**REQUIRED WORK**
Quote each line of the material verbatim, without the pictures.

**RAW DATA**
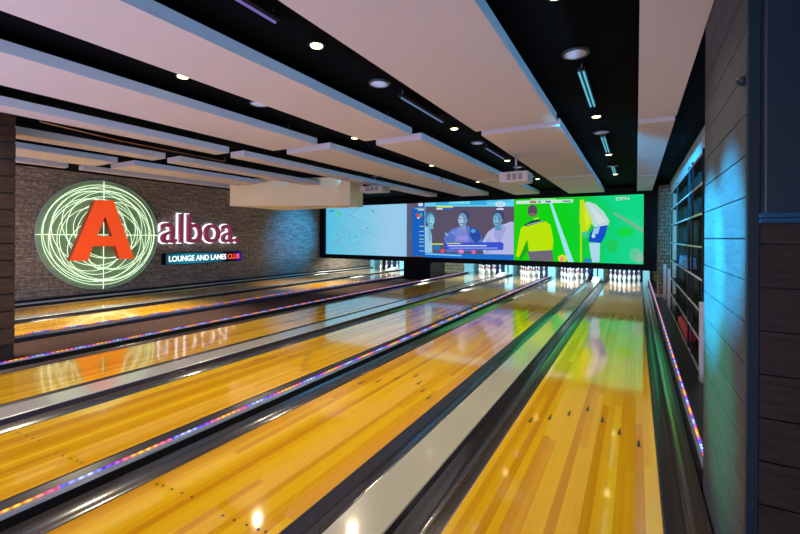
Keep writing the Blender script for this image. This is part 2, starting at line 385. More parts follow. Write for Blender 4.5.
def capping(u0, u1, z, mat, label):
    t = thing('division_capping', label, 'capping', ((u0 + u1) / 2, S0, -.2), 'cappings between lane pairs')
    inv = Matrix.Translation((-(u0 + u1) / 2, -S0, .2))
    r = .006
    m = MB(); m.extrude([(u0, -.2), (u0, z - r), (u0 + r, z), (u1 - r, z), (u1, z - r), (u1, -.2)], S0, 17.2)
    o = m.build('capping_board', mat, t); o.matrix_parent_inverse = inv
    for u in (u0 - .002, u1 - .006):
        m = MB(); m.box(u, u + .008, S0, 17.2, -.19, z - r - .004); o = m.build('capping_edge', LIP, t); o.matrix_parent_inverse = inv
    # end hood in front of the pins
    m = MB(); zc = z + .001
    m.prism([(u0 + .02, 15.7, zc), (u0 + .02, 16.6, zc), (u0 + .02, 16.6, zc + .10), (u0 + .02, 16.3, zc + .10)], (u1 - u0 - .04, 0, 0))
    o = m.build('end_hood', WHITE, t); o.matrix_parent_inverse = inv
capping(-1.375, -1.107, .045, CAPW, 'wide cream capping between the two lanes nearest the plank pillar')
capping(-4.78, -4.485, .045, CAPG, 'wide grey capping between the third and fourth lanes')
capping(-9.845, -9.51, .045, CAPG, 'pale capping between the two lanes beyond the walkway')

def rail(u0, u1, z, l0, l1, s0, s1, label, bodymat, ph, stg, period=.62):
    t = thing('led_rail', label, 'light rail', ((u0 + u1) / 2, s0, -.2), 'LED rails')
    inv = Matrix.Translation((-(u0 + u1) / 2, -s0, .2))
    r = .008
    m = MB(); m.extrude([(u0, -.2), (u0, z - r), (u0 + r, z), (u1 - r, z), (u1, z - r), (u1, -.2)], s0, s1)
    o = m.build('rail_body', NAVY if bodymat is NAVY else FIXT, t); o.matrix_parent_inverse = inv
    if bodymat is not NAVY:
        m = MB(); m.extrude([(u0 + r, z + .0003), (u0 + r, z + .003), (u1 - r, z + .003), (u1, z - r), (u1 + .0008, z - r), (u1 + .0008, z - .012), (u1 + .0003, z - .012), (u1 - r, z + .0003)], s0, s1); m.build('rail_cap', bodymat, o)
    m = MB(); m.extrude([(l0, z + .003), (l0 + .002, z + .010), (l1 - .002, z + .010), (l1, z + .003)], s0, s1)
    o = m.build('led_strip', ledmat('led_%.1f' % ph, stg, ph, period), t); o.matrix_parent_inverse = inv
    o['label'] = 'glowing strip of coloured LEDs'
rail(.362, .42, .09, .394, .409, 3.22, 17.0, 'LED lit rail along the dark floor strip by the shelving', RAIL, .504, 1.8, .46)
rail(-2.955, -2.885, .055, -2.946, -2.932, S0, 17.0, 'LED lit rail between the second and third lanes', RAIL, .35, 1.5, .67)
rail(-6.38, -6.325, .06, -6.376, -6.358, S0, 17.0, 'LED lit rail on the near edge of the carpet walkway', RAIL, .246, 1.1, .44)
rail(-7.93, -7.70, .06, -7.921, -7.899, S0, 17.0, 'LED lit navy rail on the far edge of the carpet walkway', NAVY, .05, 1.1, .44)
m = MB(); m.box(-7.70, -6.38, S0, 13.4, -.2, -.008); o = m.build('carpet_walkway', CARPET, None, (-7.04, S0, -.2)); tag(o, 'brown carpet walkway running between two LED lit rails', 'walkway')

# ------------------------------------------------------------------ pins
PR = [(.0258, 0), (.0285, .01), (.036, .035), (.050, .07), (.0595, .105), (.0605, .118), (.057, .145), (.046, .185), (.034, .212), (.0275, .232), (.0262, .240), (.0248, .250), (.0245, .259), (.0252, .268), (.0265, .277), (.0300, .305), (.0322, .335), (.0300, .356), (.022, .372), (.010, .380)]
pm = [0] * (len(PR) - 1)
for i in (8, 9, 13, 14): pm[i] = 1
for i in (11,): pm[i] = 0
mp = MB(); mp.lathe(PR, n=14, mats=pm)
pin0 = None
ROWSAY = {(0, 0): 'front of its rack', (1, 0): 'left in second row', (1, 1): 'right in second row', (2, 0): 'left in third row', (2, 1): 'middle of third row', (2, 2): 'right in third row',
          (3, 0): 'far left in back row', (3, 1): 'inner left in back row', (3, 2): 'inner right in back row', (3, 3): 'far right in back row'}
PINLANE = dict(A='lane beside the shelving', B='second lane from the shelving', C='third lane from the shelving', D='fourth lane from the shelving', F='lane by the stone wall')
for k in 'ABCDF':
    a, b = LA[k]; c = (a + b) / 2
    for r in range(4):
        for q in range(r + 1):
            u = c + (q - r / 2) * .305; s = 16.72 + r * .264
            if pin0 is None:
                pin0 = mp.build('bowling_pin', [PINW, PINR]); o = pin0
            else:
                o = pin0.copy(); COL.objects.link(o)
            o.location = (u, s, .0); o.rotation_euler = (0, 0, random.random() * 6)
            tag(o, 'white pin, ' + ROWSAY[(r, q)] + ', ' + PINLANE[k], 'bowling pin', 'ten pins on the ' + k.lower().replace('a', 'first').replace('b', 'second').replace('c', 'third').replace('d', 'fourth').replace('f', 'sixth') + ' lane')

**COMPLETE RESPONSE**
Keep writing the Blender script for this image. This is part 2, starting at line 385. More parts follow. Write for Blender 4.5.
def capping(u0, u1, z, mat, label):
    t = thing('division_capping', label, 'capping', ((u0 + u1) / 2, S0, -.2), 'cappings between lane pairs')
    inv = Matrix.Translation((-(u0 + u1) / 2, -S0, .2))
    r = .006
    m = MB(); m.extrude([(u0, -.2), (u0, z - r), (u0 + r, z), (u1 - r, z), (u1, z - r), (u1, -.2)], S0, 17.2)
    o = m.build('capping_board', mat, t); o.matrix_parent_inverse = inv
    for u in (u0 - .002, u1 - .006):
        m = MB(); m.box(u, u + .008, S0, 17.2, -.19, z - r - .004); o = m.build('capping_edge', LIP, t); o.matrix_parent_inverse = inv
    # end hood in front of the pins
    m = MB(); zc = z + .001
    m.prism([(u0 + .02, 15.7, zc), (u0 + .02, 16.6, zc), (u0 + .02, 16.6, zc + .10), (u0 + .02, 16.3, zc + .10)], (u1 - u0 - .04, 0, 0))
    o = m.build('end_hood', WHITE, t); o.matrix_parent_inverse = inv
capping(-1.375, -1.107, .045, CAPW, 'wide cream capping between the two lanes nearest the plank pillar')
capping(-4.78, -4.485, .045, CAPG, 'wide grey capping between the third and fourth lanes')
capping(-9.845, -9.51, .045, CAPG, 'pale capping between the two lanes beyond the walkway')

def rail(u0, u1, z, l0, l1, s0, s1, label, bodymat, ph, stg, period=.62):
    t = thing('led_rail', label, 'light rail', ((u0 + u1) / 2, s0, -.2), 'LED rails')
    inv = Matrix.Translation((-(u0 + u1) / 2, -s0, .2))
    r = .008
    m = MB(); m.extrude([(u0, -.2), (u0, z - r), (u0 + r, z), (u1 - r, z), (u1, z - r), (u1, -.2)], s0, s1)
    o = m.build('rail_body', NAVY if bodymat is NAVY else FIXT, t); o.matrix_parent_inverse = inv
    if bodymat is not NAVY:
        m = MB(); m.extrude([(u0 + r, z + .0003), (u0 + r, z + .003), (u1 - r, z + .003), (u1, z - r), (u1 + .0008, z - r), (u1 + .0008, z - .012), (u1 + .0003, z - .012), (u1 - r, z + .0003)], s0, s1); m.build('rail_cap', bodymat, o)
    m = MB(); m.extrude([(l0, z + .003), (l0 + .002, z + .010), (l1 - .002, z + .010), (l1, z + .003)], s0, s1)
    o = m.build('led_strip', ledmat('led_%.1f' % ph, stg, ph, period), t); o.matrix_parent_inverse = inv
    o['label'] = 'glowing strip of coloured LEDs'
rail(.362, .42, .09, .394, .409, 3.22, 17.0, 'LED lit rail along the dark floor strip by the shelving', RAIL, .504, 1.8, .46)
rail(-2.955, -2.885, .055, -2.946, -2.932, S0, 17.0, 'LED lit rail between the second and third lanes', RAIL, .35, 1.5, .67)
rail(-6.38, -6.325, .06, -6.376, -6.358, S0, 17.0, 'LED lit rail on the near edge of the carpet walkway', RAIL, .246, 1.1, .44)
rail(-7.93, -7.70, .06, -7.921, -7.899, S0, 17.0, 'LED lit navy rail on the far edge of the carpet walkway', NAVY, .05, 1.1, .44)
m = MB(); m.box(-7.70, -6.38, S0, 13.4, -.2, -.008); o = m.build('carpet_walkway', CARPET, None, (-7.04, S0, -.2)); tag(o, 'brown carpet walkway running between two LED lit rails', 'walkway')

# ------------------------------------------------------------------ pins
PR = [(.0258, 0), (.0285, .01), (.036, .035), (.050, .07), (.0595, .105), (.0605, .118), (.057, .145), (.046, .185), (.034, .212), (.0275, .232), (.0262, .240), (.0248, .250), (.0245, .259), (.0252, .268), (.0265, .277), (.0300, .305), (.0322, .335), (.0300, .356), (.022, .372), (.010, .380)]
pm = [0] * (len(PR) - 1)
for i in (8, 9, 13, 14): pm[i] = 1
for i in (11,): pm[i] = 0
mp = MB(); mp.lathe(PR, n=14, mats=pm)
pin0 = None
ROWSAY = {(0, 0): 'front of its rack', (1, 0): 'left in second row', (1, 1): 'right in second row', (2, 0): 'left in third row', (2, 1): 'middle of third row', (2, 2): 'right in third row',
          (3, 0): 'far left in back row', (3, 1): 'inner left in back row', (3, 2): 'inner right in back row', (3, 3): 'far right in back row'}
PINLANE = dict(A='lane beside the shelving', B='second lane from the shelving', C='third lane from the shelving', D='fourth lane from the shelving', F='lane by the stone wall')
for k in 'ABCDF':
    a, b = LA[k]; c = (a + b) / 2
    for r in range(4):
        for q in range(r + 1):
            u = c + (q - r / 2) * .305; s = 16.72 + r * .264
            if pin0 is None:
                pin0 = mp.build('bowling_pin', [PINW, PINR]); o = pin0
            else:
                o = pin0.copy(); COL.objects.link(o)
            o.location = (u, s, .0); o.rotation_euler = (0, 0, random.random() * 6)
            tag(o, 'white pin, ' + ROWSAY[(r, q)] + ', ' + PINLANE[k], 'bowling pin', 'ten pins on the ' + k.lower().replace('a', 'first').replace('b', 'second').replace('c', 'third').replace('d', 'fourth').replace('f', 'sixth') + ' lane')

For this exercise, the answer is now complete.